Ukrainian army pilot Nadezhda (Nadia) Savchenko (C) is escorted by police during a hearing at the Basmanny district court in Moscow.

Jailed Ukrainian pilot Nadezhda Savchenko has promised to end her hunger strike if her health seriously deteriorates, her lawyer said, ahead of the prisoner's scheduled appearance in a Moscow court on Wednesday.

Amid reports that Savchenko was on the verge of death after an 80-day hunger strike, lawyer Mark Feygin said Tuesday via Twitter: "At least I have managed to get her word that when things get completely terrible, she will listen and stop. That's what she said."

"Tomorrow she will be brought to court, and Nadezhda Savchenko will be able to explain things herself," he said in another Twitter message.

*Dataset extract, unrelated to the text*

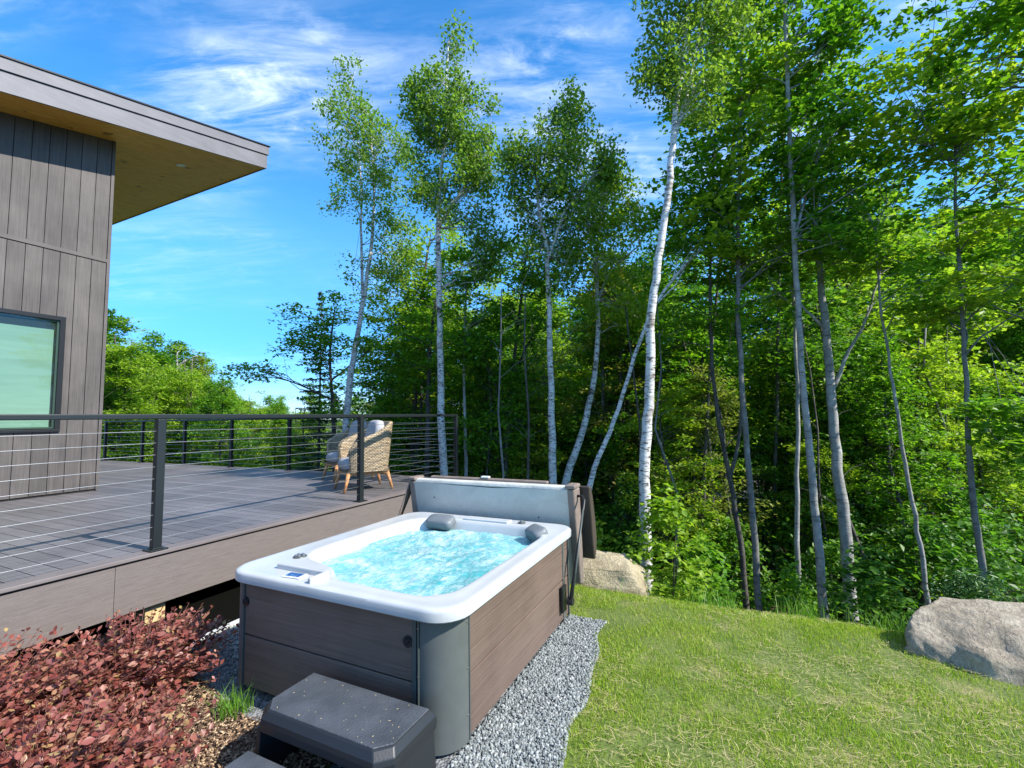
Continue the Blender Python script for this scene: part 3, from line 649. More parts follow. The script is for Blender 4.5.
b.hexa([fl[3], fl[2], fl[2]+Vector((0,.012,.0)), fl[3]+Vector((0,.012,0)), fl[0], fl[1], fl[1]+Vector((0,.012,0)), fl[0]+Vector((0,.012,0))]); b.build('skirt_flap', MT['vinyl_brown'], cv, bevel=.004)
for v_, z_ in ((.33, .70), (1.40, .80)):
    p = near_face((v_-.055)/1.6, (.935-z_)/.8)
    b = MB(); b.tube([p+Vector((-.004, 0, 0)), p+Vector((.006, 0, 0))], .006, 10); b.build('grommet', MT['blackplastic'], cv)
# lifter: black bars pivoted on the tub side
lf = empty('cover_lifter', W(1.6, -.03, 0), 'black metal cover lifter arm bolted to the right side of the hot tub', 'cover lifter', rz=TH)
lc = lambda u, v, z: (u-1.6, v+.03, z)
b = MB(); b.tube([lc(1.50, -.028, .215), lc(1.72, -.04, .60), lc(1.86, -.045, .86), lc(1.90, -.02, .885), lc(1.90, .03, .885)], .011, 8); b.build('arm', MT['blackplastic'], lf, smooth=True)
b = MB(); b.tube([lc(1.515, -.002, .20), lc(1.515, -.045, .20)], .028, 16); b.build('pivot', MT['blackplastic'], lf)
b = MB(); b.box(lc(1.475, .018, .12), lc(1.56, .038, .30)); b.build('bracket', MT['blackplastic'], lf, bevel=.004)
b = MB(); b.tube([lc(1.545, -.03, .22), lc(1.62, -.045, .45), lc(1.80, -.05, .80)], .008, 8); b.build('gas_strut', MT['trimgrey'], lf, smooth=True)

# ------------------------------------------------------------------ spa steps
st = empty('tub_steps', W(-.2, .43, 0), 'black plastic two tread steps with grey pads in front of the hot tub', 'steps', rz=TH)
def tread(u0, u1, v0, v1, z, front_open=True):
    c = .055
    def outl(e, z_): 
        a0, a1, b0, b1 = u0+e-.2*-1-.0, u1-e, v0+e, v1-e
        a0 = u0+e; cc = c*(1 if e < .02 else 1)
        return [Vector((p[0]+.2, p[1]-.43, z_)) for p in ((a0+cc, b0), (a1, b0), (a1, b1), (a0+cc, b1), (a0, b1-cc), (a0, b0+cc))]
    b = MB(); b.loft([outl(.0, z-.085), outl(-.003, z-.05), outl(.0, z-.03), outl(.016, z-.006), outl(.022, z-.001)], True, True, True); t_ = b.build('tread', MT['stepplastic'], st, bevel=.004)
    b = MB(); b.loft([outl(.0225, z-.0005), outl(.024, z+.003)], True, True, True); b.build('pad', MT['treadpad'], t_)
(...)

Previous attempts to persuade Savchenko to end her hunger strike have been unsuccessful, but Feygin told the RBC news agency on Tuesday that "we have a chance to convince her that it makes no sense to battle a Leviathan."

Feygin said he and another lawyer, Ilya Novikov, had visited Savchenko in jail to tell her that she had been awarded the order of Hero of Ukraine "and that it would be stupid to receive it posthumously," RBC reported.

The court hearing Wednesday will review Feygin's motion to have Savchenko released based on her immunity as a delegate to the Parliamentary Assembly of the Council of Europe, or PACE, the lawyer said via Twitter.

He also told CNN's Christiane Amanpour that the pilot, 33, would not survive until her scheduled May trial if she continued her hunger strike.

Pro-Moscow forces in Ukraine seized Savchenko last summer and handed her over to Russia, which accuses her of abetting the killing of two Russian journalists who died in an artillery strike in eastern Ukraine in June.

Western governments and Ukraine, where Savchenko has become a symbol of resistance to Russia and was elected to parliament in absentia, have long called for her release.